I had almost given up hope that someone was going take a stand against the FCC’s Net Neutrality rules that were announced purposefully in the midst of the holiday season. It took a while but Verizon has made the first move in challenging what was starting to look like a ‘fait accompli’.

In fact, Verizon has gone all out and filed a suit in a federal appeals court in Washington D.C. seeking to overturn the rules arguing that the the FCC doesn’t have the authority to make or even enforce the rules. One wonders why it took so long for a challenge to come and how long before other like-minded CSPs join the party.

As mentioned previously in this blog, the internet seemed to be coping quite well on its own without any particular authority trying to govern how it should work. It was becoming increasingly apparent that whilst the FCC may have felt justified to force its will on the US market there was no indication of any other authorities elsewhere rushing to join suit.

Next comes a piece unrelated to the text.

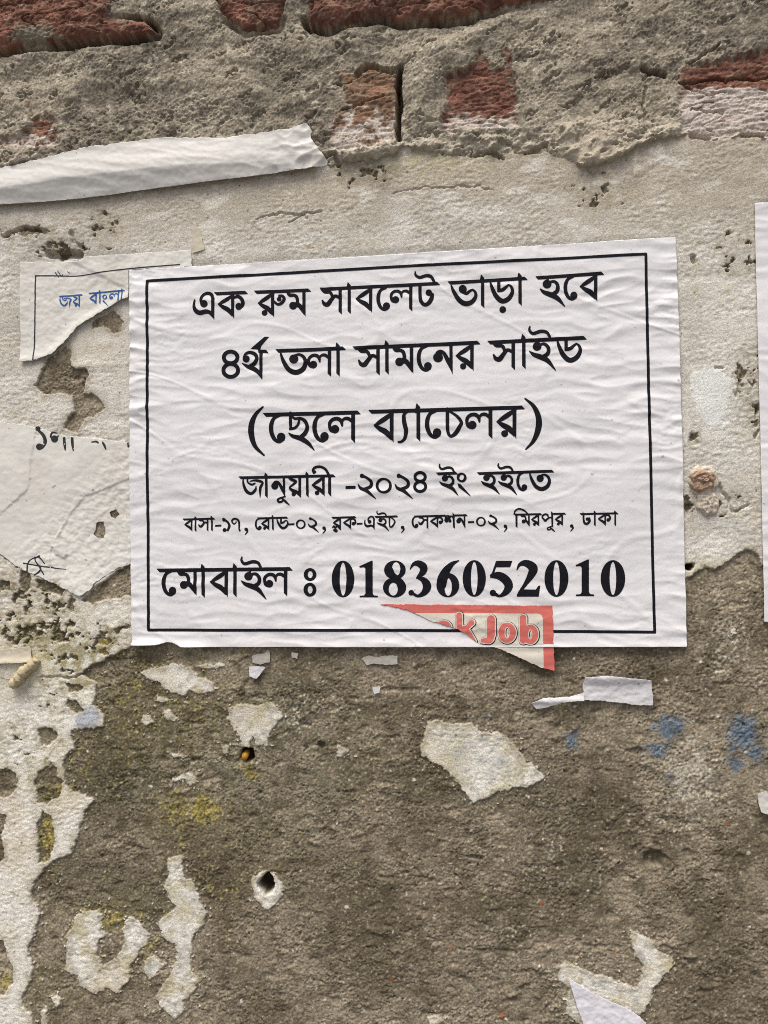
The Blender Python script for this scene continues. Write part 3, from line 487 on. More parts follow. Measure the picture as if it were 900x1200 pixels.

Even though the rules were toned down so that major operators, particularly those wireless-based including AT&T, would be more comfortable, it did not appease Verizon, and rightly so. MocoNews.net believes Verizon is taking advantage of the FCC’s weakened position after Comcast won a previous court victory questioning its authority. What makes the Verizon so interesting is that it has filed the very same court for its hearing that has six of the nine sitting judges appointed by the Republicans.

In a brief statement about the filing of the suit, Verizon said it’s still dedicated to an open internet, but the company “believe(s) this assertion of authority goes well beyond any authority provided by Congress, and creates uncertainty for the communications industry, innovators, investors and consumers.”

US telecommunications companies are amongst the biggest contributors to political campaign funds and lobbying of congressmen in the USA. They are major generators of revenue and employ hundreds of thousands of people. Their influence and power is astounding and if they agree en masse to challenge the FCC be could be in for a great spectacle.